Basically, you end up having to overbuild to crazy levels, or build insane amounts of battery storage, which only gets used a few days a year.

That is right (if rather exaggerated, and I will note that it was you who originally picked the figure of two percent), and in practice, we accept a certain risk that we will not always have all the capacity we want, even though (or because) we cannot precisely predict how big or often these events will be. There is no particular reason to think this specific case is any different.

  • Why can't we predict how big or how often those events would be?
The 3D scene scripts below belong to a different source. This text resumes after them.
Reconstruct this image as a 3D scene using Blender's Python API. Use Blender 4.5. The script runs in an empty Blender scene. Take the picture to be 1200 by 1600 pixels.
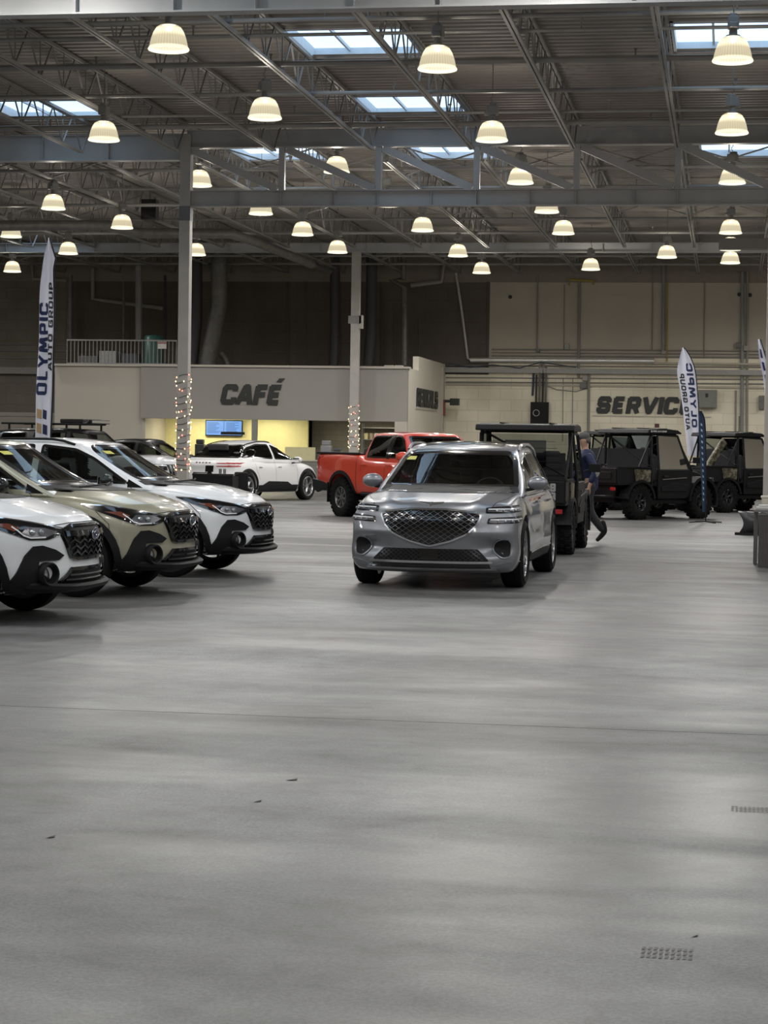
import bpy, bmesh, math, random
from math import sin, cos, pi, radians as R, atan, hypot
from mathutils import Vector, Matrix
from mathutils.bvhtree import BVHTree
from mathutils.geometry import delaunay_2d_cdt

random.seed(7)
SC = bpy.context.scene
COL = SC.collection

# ------------------------------------------------------------ camera
FPX = 3200.0; CAM_Z = 1.54; YH = 693.0; ROLL = R(0.9); YAW = R(9.5)
PIT = atan((800 - YH) / FPX)
cam_d = bpy.data.cameras.new('camera'); cam = bpy.data.objects.new('camera', cam_d); COL.objects.link(cam)
cam_d.sensor_fit = 'HORIZONTAL'; cam_d.sensor_width = 36.0
cam_d.lens = 36.0 * FPX / 1200.0
cam_d.clip_start = 0.1; cam_d.clip_end = 300
cam.matrix_world = (Matrix.Translation((0, 0, CAM_Z)) @ Matrix.Rotation(YAW, 4, 'Z') @
                    Matrix.Rotation(pi / 2 - PIT, 4, 'X') @ Matrix.Rotation(ROLL, 4, 'Z'))
SC.camera = cam
# ------------------------------------------------------------ world, exposure
SC.view_settings.view_transform = 'Standard'
SC.view_settings.look = 'None'
SC.view_settings.exposure = 0.0
SC.view_settings.gamma = 1.0
SC.view_settings.use_curve_mapping = False
W = bpy.data.worlds.new('sky'); SC.world = W; W.use_nodes = True
W.node_tree.nodes['Background'].inputs[0].default_value = (0.62, 0.74, 0.92, 1)
W.node_tree.nodes['Background'].inputs[1].default_value = 1.0
LAMP_POWER = 284.0
LAMP_COLOR = (1.0, 0.965, 0.925)
SKYLIGHT_STRENGTH = 1.45
CAFE_POWER = 50.0

def ray(px, py):
    a = px - 600; b = py - 800
    cr, sr = cos(ROLL), sin(ROLL)
    x = a * cr + b * sr; y = -a * sr + b * cr
    cp, sp = cos(PIT), sin(PIT)
    Z = FPX * cp - y * sp; U = -y * cp - FPX * sp
    return Vector((x * cos(YAW) - Z * sin(YAW), x * sin(YAW) + Z * cos(YAW), U))
def gz(px, py, z=0.0):
    r = ray(px, py); return r * ((z - CAM_Z) / r.z) + Vector((0, 0, CAM_Z))
def gy(px, py, Y):
    r = ray(px, py); return r * (Y / r.y) + Vector((0, 0, CAM_Z))

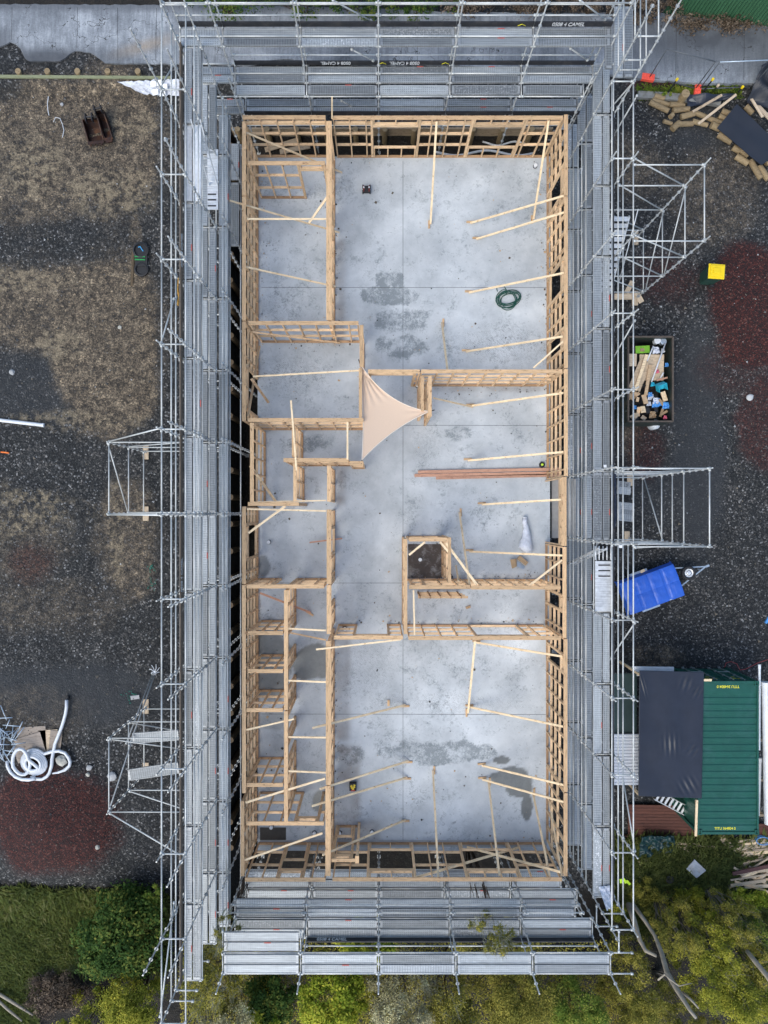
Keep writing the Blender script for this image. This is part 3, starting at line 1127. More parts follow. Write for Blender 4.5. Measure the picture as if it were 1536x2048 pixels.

We have clear understandings of the distribution of probabilities for all kinds of weather scenarios - see for example 1-50/100/1000 year flood/droughts.

    • I'm not saying we cannot do it, just that we cannot always get it right, and there is plenty of empirical evidence for that.

      The second point is that the distribution has a long tail, especially when we consider the possibility of multiple independent incidents overlapping in time, to the point where it becomes infeasible to suppose that we could be prepared to continue operating as if nothing had happened in all conceivable scenarios, regardless of how accurately we could predict their likelihood.

    • We can and do, and there are detailed plans based on those weather scenarios (eg for the Australian east coast grid; there is AEMO’s Integrated System Plan).

      Things in the US are a bit more of a mixed bag, for better or worse, but there have been studies done that suggest that you can get very high renewables levels cost effectively, but not to 100% without new technology (eg “clean firm” power like geothermal, new nuclear being something other than a clusterfumble, long-term storage like iron-air batteries, etc etc etc).